Bien avant Varoufakis, dans Nouvelle Solidarité et sur le site de S&P, nous avons révélé les détails de cette stratégie. Voir à ce propos notre article de 2020 Les cryptomonnaies, l’arme qui va liquider les banques commerciales.

Face à cette nouvelle crue d’impérialisme monétaire, la seule banque centrale à avoir pris les devants est la Banque populaire de Chine. Dotée de son propre renminbi numérique, d’ores et déjà en service, la BPC peut se permettre de refuser de conférer une légitimité aux stablecoins, en les interdisant.

En France

Tout cela ne semble pas avoir convaincu Marine Le Pen, connue pour ses grosses lacunes au niveau de ses connaissances économiques et financières. Depuis l’élection du pro-bitcoin Donald Trump aux Etats-Unis, elle a changé de ton à l’égard de la cryptomonnaie. Alors qu’en 2017, elle s’était prononcée en faveur de l’interdiction du bitcoin, le considérant comme dangereux, lors de l’élection présidentielle française de 2022, elle souhaitait non plus l’interdire mais le réguler.

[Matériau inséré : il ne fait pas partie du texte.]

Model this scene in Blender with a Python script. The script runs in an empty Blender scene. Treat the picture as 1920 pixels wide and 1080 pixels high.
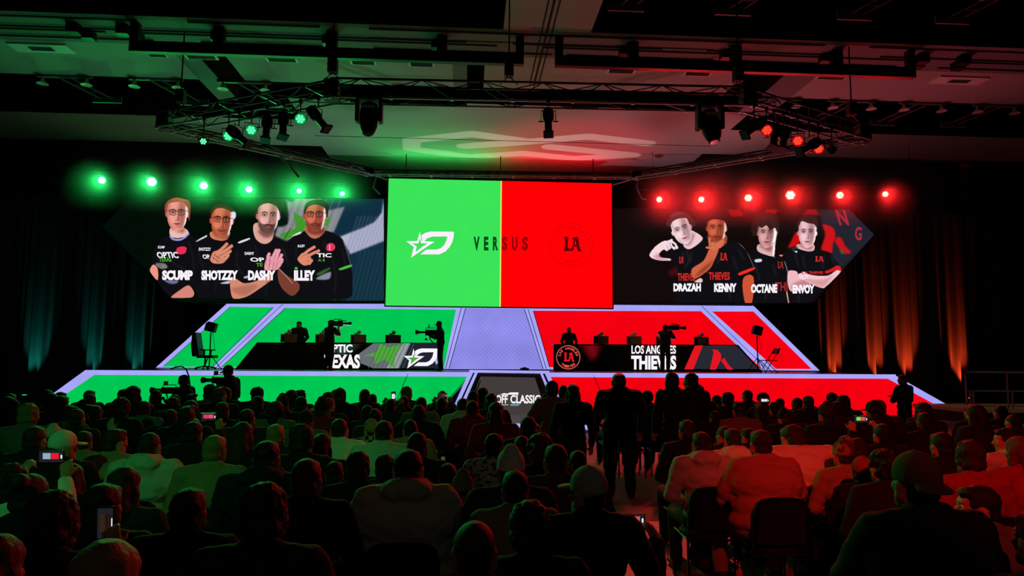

Le 11 mars de cette année, en visite à la centrale nucléaire de Flamanville, la présidente du Rassemblement national (RN) a indiqué vouloir exploiter les surplus de production des centrales nucléaires françaises pour miner du bitcoin, une activité, tout comme l’IA, fortement demandeuse d’électricité.

Séduite par l’argent magique crypto, Marine Le Pen a évoqué le minage de cryptomonnaies, permettant de « constituer des réserves stratégiques pour EDF qui aideront à financer la maintenance et la rénovation des réacteurs ». En gros, chacun défendra son pays avec ses cryptos, et advienne que pourra.

Le Rassemblement national n’est pas le seul parti français à soutenir le minage de bitcoin. Il y a quelques mois, la députée européenne Sarah Knafo (du parti Reconquête, d’Eric Zemmour) s’est prononcée en faveur de la création de réserves stratégiques de bitcoins en Europe et de l’industrie du minage.

De son côté, François Hollande a rencontré des bitcoiners, membres de l’Institut national du bitcoin (INbi), fraîchement créé. Attali avertit que faute de créer un stablecoin adossé à l’euro, toute l’épargne européenne partira aux Etats-Unis ! Ainsi, la guerre des crypto va rattraper les autres.